**WRITTEN REQUEST**
From the first line of the data below, repeat each line exactly until you reach the line with "R = math.radians"; include that line too.

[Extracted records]

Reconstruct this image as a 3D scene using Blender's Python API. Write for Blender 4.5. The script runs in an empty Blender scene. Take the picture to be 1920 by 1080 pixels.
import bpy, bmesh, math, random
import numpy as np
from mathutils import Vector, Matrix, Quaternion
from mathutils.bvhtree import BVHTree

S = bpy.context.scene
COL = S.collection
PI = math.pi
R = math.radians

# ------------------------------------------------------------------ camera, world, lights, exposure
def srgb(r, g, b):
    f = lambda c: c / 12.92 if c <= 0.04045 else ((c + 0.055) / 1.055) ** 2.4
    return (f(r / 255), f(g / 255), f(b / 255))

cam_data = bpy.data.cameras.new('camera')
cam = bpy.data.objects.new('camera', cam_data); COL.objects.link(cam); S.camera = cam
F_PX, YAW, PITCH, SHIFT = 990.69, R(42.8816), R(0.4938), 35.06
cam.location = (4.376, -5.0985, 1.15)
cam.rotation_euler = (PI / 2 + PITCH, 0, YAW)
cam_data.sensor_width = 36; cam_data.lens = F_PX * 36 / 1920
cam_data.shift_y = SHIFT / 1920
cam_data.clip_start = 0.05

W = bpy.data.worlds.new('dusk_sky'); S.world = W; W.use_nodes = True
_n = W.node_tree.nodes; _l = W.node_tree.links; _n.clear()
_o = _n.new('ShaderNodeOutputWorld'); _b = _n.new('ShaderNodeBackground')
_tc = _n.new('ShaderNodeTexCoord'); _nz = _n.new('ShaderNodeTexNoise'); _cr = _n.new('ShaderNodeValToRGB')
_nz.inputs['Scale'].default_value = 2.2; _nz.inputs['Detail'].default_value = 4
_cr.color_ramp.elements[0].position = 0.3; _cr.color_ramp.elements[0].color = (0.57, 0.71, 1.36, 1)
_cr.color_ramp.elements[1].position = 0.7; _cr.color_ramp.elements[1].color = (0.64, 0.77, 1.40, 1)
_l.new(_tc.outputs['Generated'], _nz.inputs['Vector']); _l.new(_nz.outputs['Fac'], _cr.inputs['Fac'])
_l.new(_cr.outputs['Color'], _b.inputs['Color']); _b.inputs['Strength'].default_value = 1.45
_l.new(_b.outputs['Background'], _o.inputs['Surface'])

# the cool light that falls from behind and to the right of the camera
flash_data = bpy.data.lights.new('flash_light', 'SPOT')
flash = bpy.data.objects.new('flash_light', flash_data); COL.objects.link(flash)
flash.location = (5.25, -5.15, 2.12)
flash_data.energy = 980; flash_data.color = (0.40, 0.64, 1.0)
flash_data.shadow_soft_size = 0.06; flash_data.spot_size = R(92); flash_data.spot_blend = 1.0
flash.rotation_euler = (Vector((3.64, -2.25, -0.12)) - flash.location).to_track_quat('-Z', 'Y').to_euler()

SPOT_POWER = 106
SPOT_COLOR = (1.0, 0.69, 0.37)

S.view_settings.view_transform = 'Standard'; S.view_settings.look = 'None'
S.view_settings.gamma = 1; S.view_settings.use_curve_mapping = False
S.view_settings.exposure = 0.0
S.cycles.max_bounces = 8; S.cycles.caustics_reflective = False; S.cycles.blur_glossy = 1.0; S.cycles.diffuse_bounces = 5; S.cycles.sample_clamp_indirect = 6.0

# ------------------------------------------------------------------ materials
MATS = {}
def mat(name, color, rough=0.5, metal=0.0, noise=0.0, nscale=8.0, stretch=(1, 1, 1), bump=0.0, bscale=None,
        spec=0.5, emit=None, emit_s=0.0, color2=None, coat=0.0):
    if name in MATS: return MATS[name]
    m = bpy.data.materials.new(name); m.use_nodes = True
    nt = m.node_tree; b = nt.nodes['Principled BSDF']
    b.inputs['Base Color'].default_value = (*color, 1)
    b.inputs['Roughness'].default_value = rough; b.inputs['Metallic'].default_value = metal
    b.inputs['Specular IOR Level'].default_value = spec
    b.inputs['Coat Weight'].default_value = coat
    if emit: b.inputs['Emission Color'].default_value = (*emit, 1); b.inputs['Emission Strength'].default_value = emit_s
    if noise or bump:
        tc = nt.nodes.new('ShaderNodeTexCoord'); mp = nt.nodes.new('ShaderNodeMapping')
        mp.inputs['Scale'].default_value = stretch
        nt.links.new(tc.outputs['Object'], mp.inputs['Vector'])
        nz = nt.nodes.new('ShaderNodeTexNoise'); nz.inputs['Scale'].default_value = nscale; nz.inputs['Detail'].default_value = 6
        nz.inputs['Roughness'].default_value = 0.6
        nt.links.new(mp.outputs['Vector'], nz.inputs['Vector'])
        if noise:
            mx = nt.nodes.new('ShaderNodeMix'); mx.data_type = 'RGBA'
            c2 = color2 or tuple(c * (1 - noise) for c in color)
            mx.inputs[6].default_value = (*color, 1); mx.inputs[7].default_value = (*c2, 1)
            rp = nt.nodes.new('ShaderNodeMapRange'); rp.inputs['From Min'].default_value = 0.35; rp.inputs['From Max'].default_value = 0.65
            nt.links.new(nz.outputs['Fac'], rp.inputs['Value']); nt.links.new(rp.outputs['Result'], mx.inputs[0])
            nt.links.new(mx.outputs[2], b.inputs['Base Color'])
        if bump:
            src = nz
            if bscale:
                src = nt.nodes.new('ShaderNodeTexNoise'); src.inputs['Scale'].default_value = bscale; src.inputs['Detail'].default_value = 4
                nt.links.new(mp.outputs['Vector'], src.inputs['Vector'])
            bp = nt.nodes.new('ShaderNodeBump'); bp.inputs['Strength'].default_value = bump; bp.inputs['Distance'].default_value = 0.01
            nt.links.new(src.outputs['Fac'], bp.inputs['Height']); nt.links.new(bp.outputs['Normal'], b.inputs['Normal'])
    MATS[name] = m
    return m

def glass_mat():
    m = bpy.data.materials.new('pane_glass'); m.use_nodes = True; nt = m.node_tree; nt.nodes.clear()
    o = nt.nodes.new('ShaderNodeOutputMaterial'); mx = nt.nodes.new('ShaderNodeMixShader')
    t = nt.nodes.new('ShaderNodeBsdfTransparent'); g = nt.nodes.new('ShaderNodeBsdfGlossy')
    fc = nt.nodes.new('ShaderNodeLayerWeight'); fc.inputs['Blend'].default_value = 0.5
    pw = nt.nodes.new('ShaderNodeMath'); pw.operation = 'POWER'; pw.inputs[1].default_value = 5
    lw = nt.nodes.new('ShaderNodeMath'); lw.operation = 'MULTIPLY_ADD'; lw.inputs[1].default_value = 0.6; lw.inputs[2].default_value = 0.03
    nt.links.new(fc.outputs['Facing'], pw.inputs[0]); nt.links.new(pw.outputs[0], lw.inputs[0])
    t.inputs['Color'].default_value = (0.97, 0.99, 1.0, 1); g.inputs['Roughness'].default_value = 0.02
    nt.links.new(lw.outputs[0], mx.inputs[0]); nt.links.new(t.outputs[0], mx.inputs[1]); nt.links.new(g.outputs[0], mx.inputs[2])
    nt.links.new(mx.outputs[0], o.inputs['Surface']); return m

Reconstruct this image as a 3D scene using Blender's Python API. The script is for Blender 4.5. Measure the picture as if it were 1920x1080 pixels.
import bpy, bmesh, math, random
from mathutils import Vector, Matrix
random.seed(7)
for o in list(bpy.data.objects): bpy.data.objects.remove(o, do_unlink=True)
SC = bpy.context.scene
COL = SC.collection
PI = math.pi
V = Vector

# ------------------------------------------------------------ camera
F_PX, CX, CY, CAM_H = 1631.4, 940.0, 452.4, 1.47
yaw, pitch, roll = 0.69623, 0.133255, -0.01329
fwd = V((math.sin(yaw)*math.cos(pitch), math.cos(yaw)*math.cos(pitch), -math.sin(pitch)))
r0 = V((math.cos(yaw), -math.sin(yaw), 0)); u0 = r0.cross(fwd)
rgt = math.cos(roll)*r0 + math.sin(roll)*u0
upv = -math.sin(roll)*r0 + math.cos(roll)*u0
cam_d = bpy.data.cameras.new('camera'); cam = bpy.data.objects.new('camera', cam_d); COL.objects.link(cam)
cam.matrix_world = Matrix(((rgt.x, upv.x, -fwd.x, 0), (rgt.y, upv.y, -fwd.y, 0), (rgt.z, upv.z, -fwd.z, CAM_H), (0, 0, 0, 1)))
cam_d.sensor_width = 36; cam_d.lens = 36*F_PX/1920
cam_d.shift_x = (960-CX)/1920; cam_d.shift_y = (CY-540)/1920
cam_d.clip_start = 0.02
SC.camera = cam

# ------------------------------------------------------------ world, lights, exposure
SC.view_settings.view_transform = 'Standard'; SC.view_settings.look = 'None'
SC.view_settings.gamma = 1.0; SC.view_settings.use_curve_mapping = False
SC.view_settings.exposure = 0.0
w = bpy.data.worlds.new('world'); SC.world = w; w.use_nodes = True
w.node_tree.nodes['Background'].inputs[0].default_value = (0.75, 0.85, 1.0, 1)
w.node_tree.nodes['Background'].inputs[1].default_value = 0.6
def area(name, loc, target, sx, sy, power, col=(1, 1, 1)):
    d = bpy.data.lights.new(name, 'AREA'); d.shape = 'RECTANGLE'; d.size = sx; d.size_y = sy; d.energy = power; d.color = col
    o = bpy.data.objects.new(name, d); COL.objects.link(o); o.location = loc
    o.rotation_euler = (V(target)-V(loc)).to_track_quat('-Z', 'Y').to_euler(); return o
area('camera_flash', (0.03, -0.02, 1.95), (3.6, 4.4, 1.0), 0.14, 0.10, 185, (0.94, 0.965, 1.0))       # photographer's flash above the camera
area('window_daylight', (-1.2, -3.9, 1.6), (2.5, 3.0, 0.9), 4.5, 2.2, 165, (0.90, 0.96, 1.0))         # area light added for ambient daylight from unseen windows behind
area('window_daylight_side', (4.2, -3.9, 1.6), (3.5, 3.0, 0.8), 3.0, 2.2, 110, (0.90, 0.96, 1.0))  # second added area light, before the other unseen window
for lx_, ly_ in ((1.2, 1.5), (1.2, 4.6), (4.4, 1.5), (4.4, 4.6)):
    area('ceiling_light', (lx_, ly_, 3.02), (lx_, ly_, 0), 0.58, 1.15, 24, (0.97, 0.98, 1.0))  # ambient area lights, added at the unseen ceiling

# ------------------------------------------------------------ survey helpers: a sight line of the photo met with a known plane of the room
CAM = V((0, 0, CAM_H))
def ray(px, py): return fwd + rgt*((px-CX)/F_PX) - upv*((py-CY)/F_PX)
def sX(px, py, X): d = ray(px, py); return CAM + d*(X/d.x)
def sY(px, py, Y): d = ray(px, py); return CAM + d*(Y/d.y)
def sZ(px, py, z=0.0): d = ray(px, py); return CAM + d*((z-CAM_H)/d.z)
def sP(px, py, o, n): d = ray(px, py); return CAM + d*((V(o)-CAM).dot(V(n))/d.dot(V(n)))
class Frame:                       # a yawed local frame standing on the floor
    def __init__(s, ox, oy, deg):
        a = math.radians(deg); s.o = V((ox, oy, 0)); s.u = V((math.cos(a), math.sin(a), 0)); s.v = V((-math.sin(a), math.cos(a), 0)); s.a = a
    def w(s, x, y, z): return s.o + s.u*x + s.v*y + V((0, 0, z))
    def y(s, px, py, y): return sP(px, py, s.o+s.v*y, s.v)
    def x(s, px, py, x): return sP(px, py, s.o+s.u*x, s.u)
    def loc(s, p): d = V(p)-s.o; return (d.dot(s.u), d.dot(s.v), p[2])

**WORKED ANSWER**
Reconstruct this image as a 3D scene using Blender's Python API. Write for Blender 4.5. The script runs in an empty Blender scene. Take the picture to be 1920 by 1080 pixels.
import bpy, bmesh, math, random
import numpy as np
from mathutils import Vector, Matrix, Quaternion
from mathutils.bvhtree import BVHTree

S = bpy.context.scene
COL = S.collection
PI = math.pi
R = math.radians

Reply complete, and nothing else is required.